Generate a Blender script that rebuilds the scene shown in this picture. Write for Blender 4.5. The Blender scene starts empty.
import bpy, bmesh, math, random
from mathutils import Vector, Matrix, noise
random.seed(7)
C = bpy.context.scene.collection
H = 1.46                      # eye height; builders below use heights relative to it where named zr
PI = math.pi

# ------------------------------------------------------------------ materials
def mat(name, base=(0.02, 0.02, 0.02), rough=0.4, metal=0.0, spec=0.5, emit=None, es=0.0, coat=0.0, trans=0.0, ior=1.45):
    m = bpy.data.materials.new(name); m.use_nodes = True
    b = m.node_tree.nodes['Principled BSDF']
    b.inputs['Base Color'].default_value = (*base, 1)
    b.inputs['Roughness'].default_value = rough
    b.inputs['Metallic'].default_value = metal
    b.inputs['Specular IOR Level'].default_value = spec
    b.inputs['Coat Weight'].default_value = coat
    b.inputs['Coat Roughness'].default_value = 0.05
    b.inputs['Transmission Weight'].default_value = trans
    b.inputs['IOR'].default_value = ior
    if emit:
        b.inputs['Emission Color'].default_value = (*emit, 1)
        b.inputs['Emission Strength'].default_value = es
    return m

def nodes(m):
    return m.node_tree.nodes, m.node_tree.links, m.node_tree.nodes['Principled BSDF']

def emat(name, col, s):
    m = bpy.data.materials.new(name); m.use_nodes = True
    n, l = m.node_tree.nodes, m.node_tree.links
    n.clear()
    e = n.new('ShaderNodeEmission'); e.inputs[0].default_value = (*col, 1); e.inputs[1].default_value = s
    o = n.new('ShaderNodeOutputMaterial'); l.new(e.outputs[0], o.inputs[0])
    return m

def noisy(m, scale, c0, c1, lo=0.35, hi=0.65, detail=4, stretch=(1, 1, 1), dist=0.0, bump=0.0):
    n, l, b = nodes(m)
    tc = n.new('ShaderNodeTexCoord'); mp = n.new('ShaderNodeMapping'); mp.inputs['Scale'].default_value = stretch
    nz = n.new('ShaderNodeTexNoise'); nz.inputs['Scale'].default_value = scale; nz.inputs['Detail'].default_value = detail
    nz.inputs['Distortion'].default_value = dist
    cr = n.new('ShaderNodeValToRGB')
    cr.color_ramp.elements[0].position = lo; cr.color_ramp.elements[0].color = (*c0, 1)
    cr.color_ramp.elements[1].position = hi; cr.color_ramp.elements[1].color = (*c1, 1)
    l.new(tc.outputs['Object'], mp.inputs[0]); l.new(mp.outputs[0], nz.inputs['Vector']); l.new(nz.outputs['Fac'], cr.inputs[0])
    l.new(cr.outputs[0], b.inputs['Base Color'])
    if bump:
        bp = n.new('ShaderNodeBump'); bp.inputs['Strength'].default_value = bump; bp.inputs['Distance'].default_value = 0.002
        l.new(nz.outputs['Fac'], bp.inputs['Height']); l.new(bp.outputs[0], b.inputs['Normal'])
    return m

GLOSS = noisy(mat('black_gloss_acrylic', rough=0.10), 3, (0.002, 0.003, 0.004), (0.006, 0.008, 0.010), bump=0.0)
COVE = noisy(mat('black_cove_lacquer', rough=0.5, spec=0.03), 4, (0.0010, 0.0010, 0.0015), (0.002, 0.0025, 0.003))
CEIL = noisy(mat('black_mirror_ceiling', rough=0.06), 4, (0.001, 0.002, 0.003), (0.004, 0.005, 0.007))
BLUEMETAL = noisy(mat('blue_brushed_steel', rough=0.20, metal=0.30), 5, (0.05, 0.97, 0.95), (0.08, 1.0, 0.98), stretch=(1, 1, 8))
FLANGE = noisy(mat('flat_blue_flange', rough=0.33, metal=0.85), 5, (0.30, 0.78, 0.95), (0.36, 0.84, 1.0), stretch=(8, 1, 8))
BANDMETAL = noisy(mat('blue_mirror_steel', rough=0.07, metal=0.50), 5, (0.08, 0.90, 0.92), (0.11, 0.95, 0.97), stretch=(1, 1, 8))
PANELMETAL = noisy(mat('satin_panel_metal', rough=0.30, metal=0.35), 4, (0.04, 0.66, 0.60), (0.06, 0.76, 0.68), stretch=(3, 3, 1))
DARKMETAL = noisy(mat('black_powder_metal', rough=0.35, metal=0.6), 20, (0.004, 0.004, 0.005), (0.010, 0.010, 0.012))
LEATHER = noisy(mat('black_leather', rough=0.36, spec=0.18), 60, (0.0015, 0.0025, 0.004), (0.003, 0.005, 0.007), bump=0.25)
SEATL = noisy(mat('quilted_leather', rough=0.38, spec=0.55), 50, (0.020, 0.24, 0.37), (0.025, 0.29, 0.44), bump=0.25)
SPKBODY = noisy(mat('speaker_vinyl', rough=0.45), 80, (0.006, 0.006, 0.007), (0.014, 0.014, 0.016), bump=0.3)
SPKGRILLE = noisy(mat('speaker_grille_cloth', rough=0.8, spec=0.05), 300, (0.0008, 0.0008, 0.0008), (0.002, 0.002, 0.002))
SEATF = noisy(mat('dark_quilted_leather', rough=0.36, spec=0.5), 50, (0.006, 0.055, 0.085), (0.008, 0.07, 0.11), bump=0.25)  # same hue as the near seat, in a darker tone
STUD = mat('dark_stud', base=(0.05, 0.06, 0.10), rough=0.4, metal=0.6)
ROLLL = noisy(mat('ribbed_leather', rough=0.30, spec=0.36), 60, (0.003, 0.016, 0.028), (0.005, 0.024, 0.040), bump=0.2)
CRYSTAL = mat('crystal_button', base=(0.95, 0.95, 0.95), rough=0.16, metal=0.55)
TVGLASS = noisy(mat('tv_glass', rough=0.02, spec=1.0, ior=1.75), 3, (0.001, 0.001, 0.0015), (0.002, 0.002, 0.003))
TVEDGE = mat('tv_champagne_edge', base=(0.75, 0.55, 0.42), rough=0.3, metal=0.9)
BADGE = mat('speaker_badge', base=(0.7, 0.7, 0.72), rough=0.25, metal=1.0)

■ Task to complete
Taking the lines above, repeat exactly those from the line that contains "0.98), stretch=(1, 1, 8))" through the line that contains "0.97), stretch=(1, 1, 8))", and both of those lines as well. Include nothing else.

■ Task output
BLUEMETAL = noisy(mat('blue_brushed_steel', rough=0.20, metal=0.30), 5, (0.05, 0.97, 0.95), (0.08, 1.0, 0.98), stretch=(1, 1, 8))
FLANGE = noisy(mat('flat_blue_flange', rough=0.33, metal=0.85), 5, (0.30, 0.78, 0.95), (0.36, 0.84, 1.0), stretch=(8, 1, 8))
BANDMETAL = noisy(mat('blue_mirror_steel', rough=0.07, metal=0.50), 5, (0.08, 0.90, 0.92), (0.11, 0.95, 0.97), stretch=(1, 1, 8))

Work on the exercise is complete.